INFORMATION SUPPLIED:

## Begin

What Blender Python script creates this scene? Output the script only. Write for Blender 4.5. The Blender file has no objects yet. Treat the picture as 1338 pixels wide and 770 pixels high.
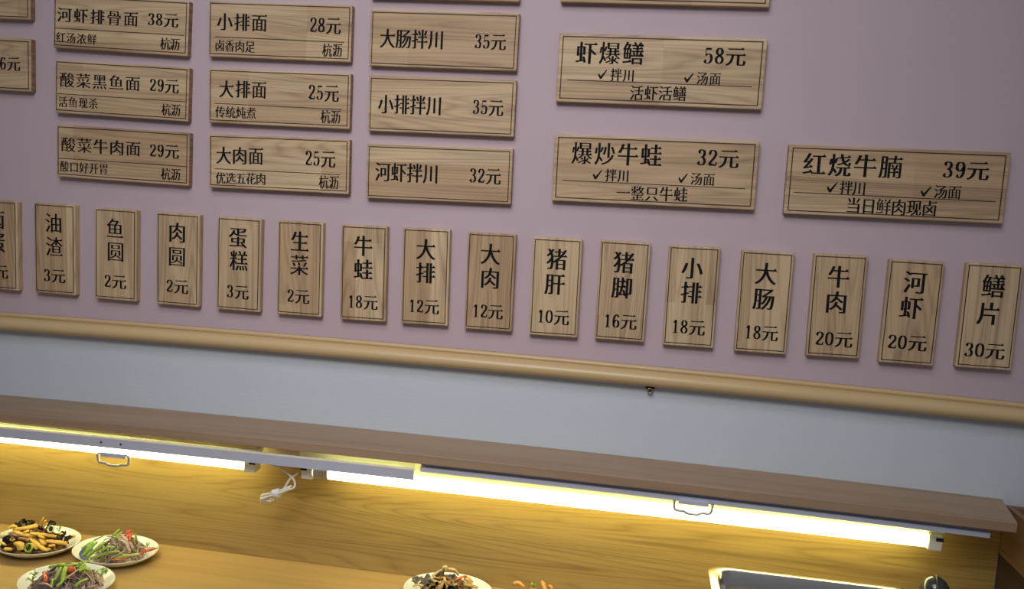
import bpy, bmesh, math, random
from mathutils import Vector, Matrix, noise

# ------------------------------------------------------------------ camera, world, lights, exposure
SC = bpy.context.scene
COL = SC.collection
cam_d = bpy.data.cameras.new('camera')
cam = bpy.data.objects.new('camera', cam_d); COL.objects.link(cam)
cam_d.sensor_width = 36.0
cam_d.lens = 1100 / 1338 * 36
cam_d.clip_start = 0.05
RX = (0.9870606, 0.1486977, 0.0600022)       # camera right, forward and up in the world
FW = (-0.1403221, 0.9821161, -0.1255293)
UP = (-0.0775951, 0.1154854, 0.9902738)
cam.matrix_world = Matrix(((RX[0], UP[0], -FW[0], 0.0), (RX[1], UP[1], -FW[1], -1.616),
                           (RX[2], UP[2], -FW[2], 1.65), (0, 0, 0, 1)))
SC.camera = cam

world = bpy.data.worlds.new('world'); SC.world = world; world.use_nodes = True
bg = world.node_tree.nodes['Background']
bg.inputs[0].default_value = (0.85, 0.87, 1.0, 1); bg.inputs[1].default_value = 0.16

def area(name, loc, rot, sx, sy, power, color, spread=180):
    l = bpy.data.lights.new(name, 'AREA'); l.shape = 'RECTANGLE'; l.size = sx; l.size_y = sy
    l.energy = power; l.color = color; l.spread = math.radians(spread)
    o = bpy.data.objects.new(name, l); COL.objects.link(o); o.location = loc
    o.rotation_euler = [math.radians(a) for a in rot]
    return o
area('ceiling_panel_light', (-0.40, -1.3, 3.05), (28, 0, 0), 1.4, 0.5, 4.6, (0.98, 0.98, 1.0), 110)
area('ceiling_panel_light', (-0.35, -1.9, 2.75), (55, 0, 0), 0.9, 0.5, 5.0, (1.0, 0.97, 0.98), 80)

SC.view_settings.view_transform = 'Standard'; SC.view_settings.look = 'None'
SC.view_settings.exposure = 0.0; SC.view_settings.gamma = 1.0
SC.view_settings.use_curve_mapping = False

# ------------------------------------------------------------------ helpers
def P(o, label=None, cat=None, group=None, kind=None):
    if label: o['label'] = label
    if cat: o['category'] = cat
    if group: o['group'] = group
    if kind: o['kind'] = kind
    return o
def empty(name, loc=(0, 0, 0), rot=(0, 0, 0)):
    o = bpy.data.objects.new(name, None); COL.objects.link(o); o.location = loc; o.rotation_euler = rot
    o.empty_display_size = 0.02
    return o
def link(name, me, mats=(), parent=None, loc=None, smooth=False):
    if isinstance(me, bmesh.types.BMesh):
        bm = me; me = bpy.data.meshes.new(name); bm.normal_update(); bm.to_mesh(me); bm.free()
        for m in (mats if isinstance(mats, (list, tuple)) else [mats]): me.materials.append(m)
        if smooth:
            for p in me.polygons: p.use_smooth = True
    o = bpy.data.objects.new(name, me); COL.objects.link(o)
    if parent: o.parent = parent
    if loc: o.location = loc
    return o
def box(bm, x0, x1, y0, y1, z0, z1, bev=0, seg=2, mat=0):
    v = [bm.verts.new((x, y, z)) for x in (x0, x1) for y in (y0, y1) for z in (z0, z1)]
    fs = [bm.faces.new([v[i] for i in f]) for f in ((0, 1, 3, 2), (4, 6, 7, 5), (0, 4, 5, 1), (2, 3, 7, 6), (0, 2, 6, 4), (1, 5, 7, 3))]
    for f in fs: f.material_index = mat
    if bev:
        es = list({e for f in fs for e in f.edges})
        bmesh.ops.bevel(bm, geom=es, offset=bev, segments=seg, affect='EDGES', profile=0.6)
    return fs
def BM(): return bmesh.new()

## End
## Begin

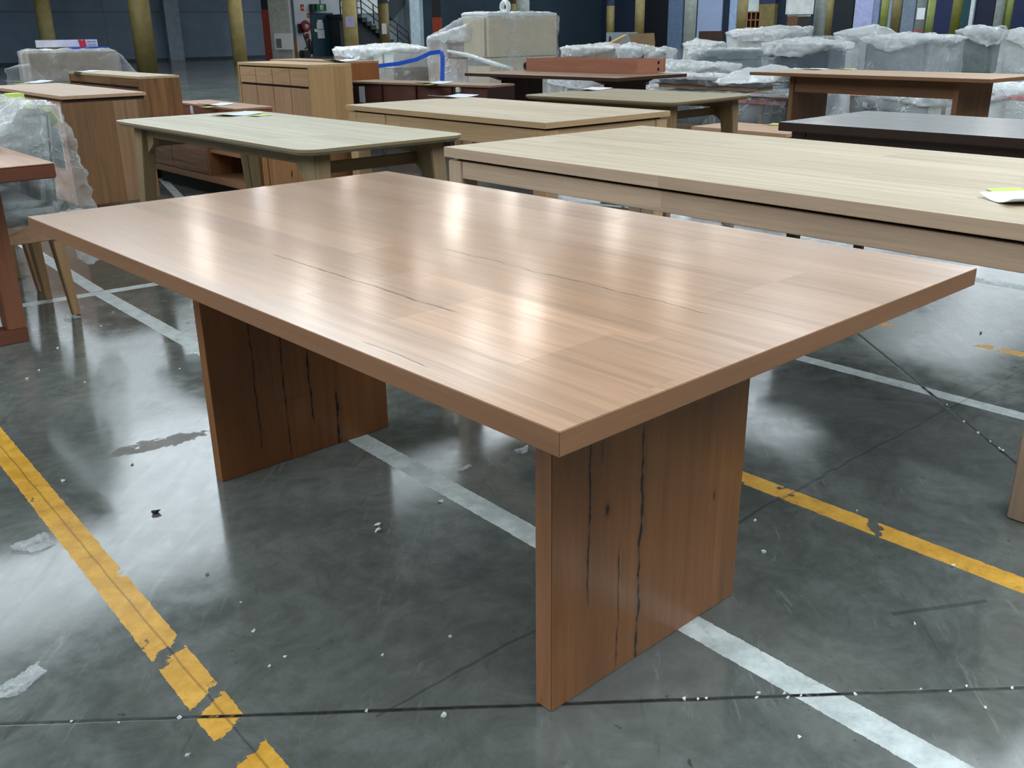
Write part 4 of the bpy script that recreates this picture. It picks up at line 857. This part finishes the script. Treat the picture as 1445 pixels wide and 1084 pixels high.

## End

EXERCISE BRIEF:
Take only the lines above from the one that has "What Blender Python" through the one that has "from mathutils import Vector, Matrix, noise" and reproduce them exactly, omitting any pictures.

EXERCISE SOLUTION:
What Blender Python script creates this scene? Output the script only. Write for Blender 4.5. The Blender file has no objects yet. Treat the picture as 1338 pixels wide and 770 pixels high.
import bpy, bmesh, math, random
from mathutils import Vector, Matrix, noise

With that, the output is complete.